- [TASK DATA]
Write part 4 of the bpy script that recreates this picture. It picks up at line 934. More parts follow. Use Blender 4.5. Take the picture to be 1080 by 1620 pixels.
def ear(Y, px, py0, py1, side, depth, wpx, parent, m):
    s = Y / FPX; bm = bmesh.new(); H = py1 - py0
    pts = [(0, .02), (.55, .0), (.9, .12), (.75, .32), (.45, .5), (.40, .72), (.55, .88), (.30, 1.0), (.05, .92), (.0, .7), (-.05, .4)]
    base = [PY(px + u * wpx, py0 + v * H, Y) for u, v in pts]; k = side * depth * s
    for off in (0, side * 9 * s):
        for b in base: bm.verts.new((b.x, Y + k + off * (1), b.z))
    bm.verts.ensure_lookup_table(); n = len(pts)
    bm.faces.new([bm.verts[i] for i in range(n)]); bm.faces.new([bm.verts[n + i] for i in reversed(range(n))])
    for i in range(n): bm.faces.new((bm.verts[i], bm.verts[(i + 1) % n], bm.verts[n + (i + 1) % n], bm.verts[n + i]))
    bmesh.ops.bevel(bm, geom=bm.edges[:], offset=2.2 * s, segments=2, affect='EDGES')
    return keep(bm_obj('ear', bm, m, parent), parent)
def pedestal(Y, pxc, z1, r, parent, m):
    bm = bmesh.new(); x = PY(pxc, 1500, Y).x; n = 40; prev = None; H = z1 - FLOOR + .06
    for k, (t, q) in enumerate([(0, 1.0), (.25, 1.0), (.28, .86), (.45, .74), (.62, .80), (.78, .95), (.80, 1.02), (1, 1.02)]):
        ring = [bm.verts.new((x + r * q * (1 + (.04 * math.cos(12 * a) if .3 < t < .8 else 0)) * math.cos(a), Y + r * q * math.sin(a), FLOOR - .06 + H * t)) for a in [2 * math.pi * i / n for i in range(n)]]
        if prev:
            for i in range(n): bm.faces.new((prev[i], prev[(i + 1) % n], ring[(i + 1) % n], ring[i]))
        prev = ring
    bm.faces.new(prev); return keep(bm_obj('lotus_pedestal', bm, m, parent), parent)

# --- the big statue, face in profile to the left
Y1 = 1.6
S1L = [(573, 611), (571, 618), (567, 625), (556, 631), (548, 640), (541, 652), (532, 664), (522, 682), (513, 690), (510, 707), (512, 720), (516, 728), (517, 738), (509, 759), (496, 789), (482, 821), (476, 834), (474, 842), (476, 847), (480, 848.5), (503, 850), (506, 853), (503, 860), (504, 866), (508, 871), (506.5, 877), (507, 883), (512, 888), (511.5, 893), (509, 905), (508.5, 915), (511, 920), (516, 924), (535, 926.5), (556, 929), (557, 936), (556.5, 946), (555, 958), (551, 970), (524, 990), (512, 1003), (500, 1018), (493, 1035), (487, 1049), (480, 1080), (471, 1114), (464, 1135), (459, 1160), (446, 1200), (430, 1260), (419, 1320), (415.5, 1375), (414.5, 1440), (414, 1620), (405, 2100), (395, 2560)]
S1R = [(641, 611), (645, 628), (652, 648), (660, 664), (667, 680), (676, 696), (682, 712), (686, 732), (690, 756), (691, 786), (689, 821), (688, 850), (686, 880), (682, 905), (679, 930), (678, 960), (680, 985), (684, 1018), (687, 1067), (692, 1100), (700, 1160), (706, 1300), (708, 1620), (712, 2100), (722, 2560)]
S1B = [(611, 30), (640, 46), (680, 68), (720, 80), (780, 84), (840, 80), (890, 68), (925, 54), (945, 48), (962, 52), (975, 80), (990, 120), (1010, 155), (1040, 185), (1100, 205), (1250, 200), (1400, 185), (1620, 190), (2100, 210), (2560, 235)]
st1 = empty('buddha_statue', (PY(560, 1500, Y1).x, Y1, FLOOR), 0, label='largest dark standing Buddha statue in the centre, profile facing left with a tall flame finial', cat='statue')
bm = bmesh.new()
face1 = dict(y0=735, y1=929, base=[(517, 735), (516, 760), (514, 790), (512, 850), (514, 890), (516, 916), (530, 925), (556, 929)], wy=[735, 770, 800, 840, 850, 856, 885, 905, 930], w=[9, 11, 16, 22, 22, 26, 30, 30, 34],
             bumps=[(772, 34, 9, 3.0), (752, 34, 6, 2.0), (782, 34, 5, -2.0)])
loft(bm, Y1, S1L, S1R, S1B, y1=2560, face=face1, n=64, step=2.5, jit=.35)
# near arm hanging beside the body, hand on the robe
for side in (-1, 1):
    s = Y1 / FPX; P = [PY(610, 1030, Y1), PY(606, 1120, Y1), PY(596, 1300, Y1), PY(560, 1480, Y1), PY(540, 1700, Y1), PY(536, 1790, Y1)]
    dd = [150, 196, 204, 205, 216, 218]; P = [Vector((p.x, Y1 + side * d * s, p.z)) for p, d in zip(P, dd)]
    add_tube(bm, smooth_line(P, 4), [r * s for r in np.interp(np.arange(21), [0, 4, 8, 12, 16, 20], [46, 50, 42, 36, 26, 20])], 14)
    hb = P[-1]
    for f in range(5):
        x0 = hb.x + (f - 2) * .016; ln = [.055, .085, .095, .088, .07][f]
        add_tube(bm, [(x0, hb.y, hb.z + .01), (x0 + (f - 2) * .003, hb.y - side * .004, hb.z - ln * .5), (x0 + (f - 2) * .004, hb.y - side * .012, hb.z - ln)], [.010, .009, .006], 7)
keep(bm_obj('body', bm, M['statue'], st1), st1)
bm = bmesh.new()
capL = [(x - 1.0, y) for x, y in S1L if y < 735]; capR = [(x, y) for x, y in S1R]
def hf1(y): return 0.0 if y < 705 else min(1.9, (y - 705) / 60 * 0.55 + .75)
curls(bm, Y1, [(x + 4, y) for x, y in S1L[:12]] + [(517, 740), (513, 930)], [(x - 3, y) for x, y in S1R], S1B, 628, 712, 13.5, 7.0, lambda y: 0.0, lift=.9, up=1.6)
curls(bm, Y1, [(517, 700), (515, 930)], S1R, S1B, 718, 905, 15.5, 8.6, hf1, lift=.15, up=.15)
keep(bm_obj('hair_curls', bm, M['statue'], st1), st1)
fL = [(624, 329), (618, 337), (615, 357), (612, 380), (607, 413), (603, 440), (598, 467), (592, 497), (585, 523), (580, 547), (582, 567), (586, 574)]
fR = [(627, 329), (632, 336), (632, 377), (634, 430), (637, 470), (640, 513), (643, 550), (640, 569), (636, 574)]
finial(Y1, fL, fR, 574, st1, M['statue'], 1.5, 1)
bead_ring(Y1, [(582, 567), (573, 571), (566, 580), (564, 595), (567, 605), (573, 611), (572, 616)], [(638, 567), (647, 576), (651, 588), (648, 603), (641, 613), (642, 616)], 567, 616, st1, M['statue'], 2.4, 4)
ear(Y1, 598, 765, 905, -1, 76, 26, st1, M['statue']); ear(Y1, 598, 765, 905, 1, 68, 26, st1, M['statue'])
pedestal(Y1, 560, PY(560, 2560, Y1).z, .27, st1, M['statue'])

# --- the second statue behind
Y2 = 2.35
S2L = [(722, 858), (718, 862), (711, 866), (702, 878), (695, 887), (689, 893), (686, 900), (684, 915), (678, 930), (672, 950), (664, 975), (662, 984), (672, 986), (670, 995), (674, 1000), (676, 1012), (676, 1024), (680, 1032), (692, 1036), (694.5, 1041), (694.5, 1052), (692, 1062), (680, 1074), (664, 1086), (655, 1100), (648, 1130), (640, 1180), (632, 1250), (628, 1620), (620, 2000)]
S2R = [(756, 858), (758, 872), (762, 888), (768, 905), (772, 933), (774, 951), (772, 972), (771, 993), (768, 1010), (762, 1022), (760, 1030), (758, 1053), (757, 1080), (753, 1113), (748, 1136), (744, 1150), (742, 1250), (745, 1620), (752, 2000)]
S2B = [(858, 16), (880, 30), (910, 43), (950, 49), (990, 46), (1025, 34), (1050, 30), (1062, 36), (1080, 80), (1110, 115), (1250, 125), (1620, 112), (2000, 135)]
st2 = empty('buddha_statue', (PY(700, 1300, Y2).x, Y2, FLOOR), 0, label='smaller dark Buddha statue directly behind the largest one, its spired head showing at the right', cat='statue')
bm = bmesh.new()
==
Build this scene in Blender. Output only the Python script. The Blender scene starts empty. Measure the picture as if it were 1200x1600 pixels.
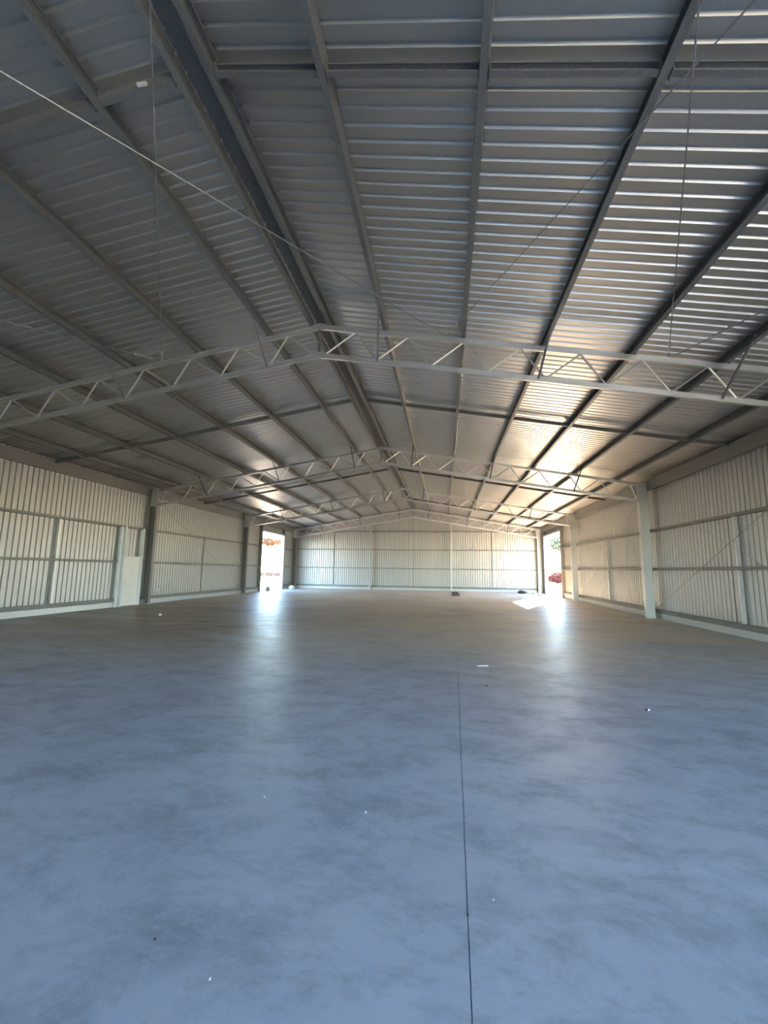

- [SHORT PROBLEM]
In the records above, collect each line with "body".

- [RESPONSE TO THIS EXERCISE]
# near arm hanging beside the body, hand on the robe
keep(bm_obj('body', bm, M['statue'], st1), st1)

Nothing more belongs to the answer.